Figure 6: PIXtend has numerous expansion ports for control applications. The Raspberry Pi is plugged into the center and looks almost lost. The system can even be used productively in a control cabinet under the metal housing.

© Reichelt

In contrast, the PiXtend expansion board looks quite professional, although the question is who is expanding whom here(Fig. 6). The Raspberry Pi is plugged in and looks almost a little lost. The list of connections is extensive: digital and analog inputs and outputs, PWM/servo outputs, relays, serial interfaces including CAN, real-time clock, connection for temperature sensor, 433 MHz radio module and integrated switching power supply. All inputs/outputs are short-circuit proof. A plastic housing for the top-hat rail and a stainless steel cover are available as accessories.

The boards from Horter & Kalb are also professional. The manufacturer specializes in components for (Simatic) controllers and the I2C bus and also offers some of these accessories for the Raspberry Pi. An I2C module is plugged into the GPIO strip of the Raspi. From here, the expansion modules are connected via cable. These include analog and digital input/output modules (8 bit each) as well as cards with five analog inputs or four analog outputs (resolution 10 bit each).

Ethernet Powerlink

Ethernet Powerlink also falls into the control technology category. Kalycito has implemented this real-time Ethernet protocol on the Raspberry Pi 2. The software consists of an openPowerlink master and slave with Linux. Kalycito has developed a demo application that shows that Powerlink on the Raspberry Pi 2 in combination with controllers and decentralized I/O systems can be an interesting platform for networked industrial and home automation. The demo was created with the unmodified open source package. A quick start guide and pre-built demo binaries can be used to get started before further modifying the C programs for sending and receiving data via the I/O pins. Further information on the demo application is available on the Internet.

Figure 7: Raspberry Pi in the industrial housing from Janz Tec. Not visible: The base board developed by Janz Tec, which also contains the D-Sub connector with the CAN interface. The software for using the Raspberry Pi as a CAN gateway is also available.

© Janz Tec

Use as a CAN gateway

With the emPC-A/RPI, Janz Tec has developed an industrial housing for the Raspberry Pi(Fig. 7).
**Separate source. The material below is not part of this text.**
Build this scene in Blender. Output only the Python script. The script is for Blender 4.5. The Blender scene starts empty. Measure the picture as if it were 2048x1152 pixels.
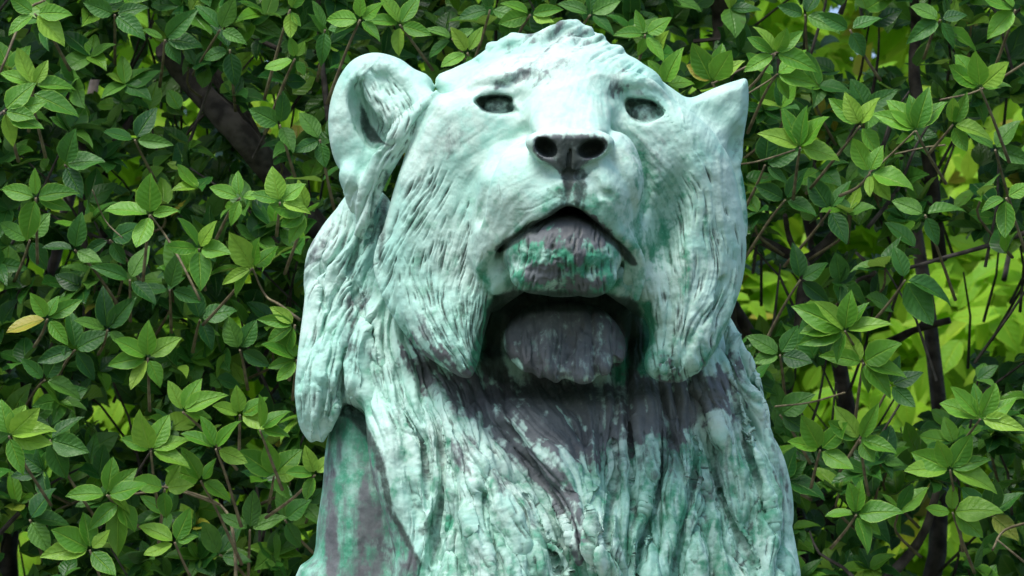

However, this Pi is mounted on a base board developed by Janz Tec, which contains a 24-volt power supply unit and adds a CAN interface, real-time clock, serial interface and some digital inputs/outputs to the system. In a robust metal housing, this system can be used as a cost-effective and flexible gateway, for example. For this purpose, Janz Tec has put together a bundle with software from emtas. The CiA 309 gateway allows access to CANopen networks via a network connection. The gateway can also act as a CANopen master and send NMT commands in addition to standard services such as SDO and PDO. The node number can be set when the program is started. The gateway provides a TCP server on a configurable port to which TCP clients can connect. Communication takes place via ASCII characters. The software is supplied in a free demo version on every device. It contains all the features of the full version and is only limited in terms of runtime.

Pre-compiled examples for evaluating CANopen applications are also included with the emPC-A/RPI. The examples implement the CiA 401 profile for generic I/O modules. They make it easy to test and implement SDO, node guarding, heartbeat, PDO and EMCY services. The examples use the SocketCAN interface of the emPC A/RPI.

Finally, the package also includes the open source tool "horch", which converts CAN Layer 2 messages into text form. This allows CAN messages to be recorded and displayed on the Raspberry Pi. In addition, horch can also work as a server that transports CAN Layer 2 messages to a client via TCP/IP. With horch, the Raspberry Pi can therefore be used very easily as a data logger, for troubleshooting or as a CAN gateway.